Here are a few more definitions: unexpected, unplanned, untimely, inconceivable, inadvertent, unwelcome. So there are value judgments in there as well -- the sense, very often when the word is used, is that it would make the finder's life very much simpler if the "adventitious find" had not been found at all! There we come to the crux of the matter. Large or small finds of bluestones on Salisbury Plain, in places where they should not exist (according to your belief system) should be dealt with by dismissing them or dominishing their possible importance. Confirmation bias rules the day, as it has done at Stonehenge for decades, as the establishment narrative is repeated or elaborated over and again, ad infinitum.
An erratic stone, as I have often tried to explain very patriently, is a stone (of any size) that is found in a location remote from its place of origin. On that basis I am not entirely sure that the sarsen monoliths and smaller sarsen stones at Stonehenge are erratics at all -- since they may simply have been "let down" from a pre-existing sediment cover that has otherwise been eroded away. We'll leave the sarsens tom one side for now.

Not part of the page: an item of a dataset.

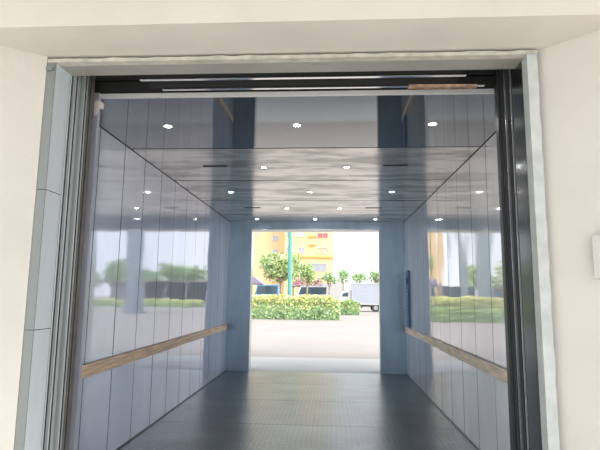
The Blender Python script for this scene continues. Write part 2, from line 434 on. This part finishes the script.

As for the other erratics, there are countless examples all over Salisbury Plain and the chalk downs. That is not disputed by anybody. The Berwick St James limestone monoliths are erratics. The Stonehenge bluestone monoliths are erratics. The Newall Boulder and the Meaden Cobble are erratics. The Boles Barrow bluestone is an erratic. The bluestone fragments found in the Cursus are erratics. The spotted dolerite stone found near Lake is an erratic. The oolitic limestone "filler stones" at West Kennet are erratics. The Stonehenge non-sarsen packing stones are erratics. The West Kennet grus comes from at least one granidiorite erratic. And so on. And so on.
Another point needs to be made. Traditionally the members of the Stonehenge establishment have pretended that there is a difference between the bluestones and the non-bluestones. According to their definition, the bluestones have all come from West Wales, and recently Ixer and Bevins have muddied the waters further by promoting the idea that the Altar Stone is not a bluestone because it might have come from Scotland. Similarly, the abundant sandstone and limestone clasts on Salisbury Plain that have come from sedimentary outcrops on the fringes of the chalk outcrop are quietly forgotten about on the basis that they are not bluestones and because they have clearly been carried in by human beings. Sorry, but the circular reasoning is all too apparent........... And it is somewhat intriguing that the majority of them seem to have come from the west and south-west -- just as we might expect if ice was involved in their transport.
So it is perfectly feasible that many if not all of the limestone and sandstone fragments and larger clasts that occur on Salisbury Plain, and which have apparently come from sites within twenty or thirty miles, have been entrained and transported by glacier ice. At any rate, I propose that all of these non-sarsen stones should be referred to as "bluestones". That would make life much simpler for everybody.
EVERY exotic stone on Salisbury Plain and on the adjacent downs is of great potential significance, and MUST be accepted as an erratic. It's high time that the archaeologists and geologists who express their views about prehistoric events started to show some honesty and responsibility in this matter.
Once the erratics are accepted and labelled for what they are, and are all accepted as bluestones, we can move on and discuss, in an unbiased fashion, how they might have travelled from their assorted places of origin, both near and far.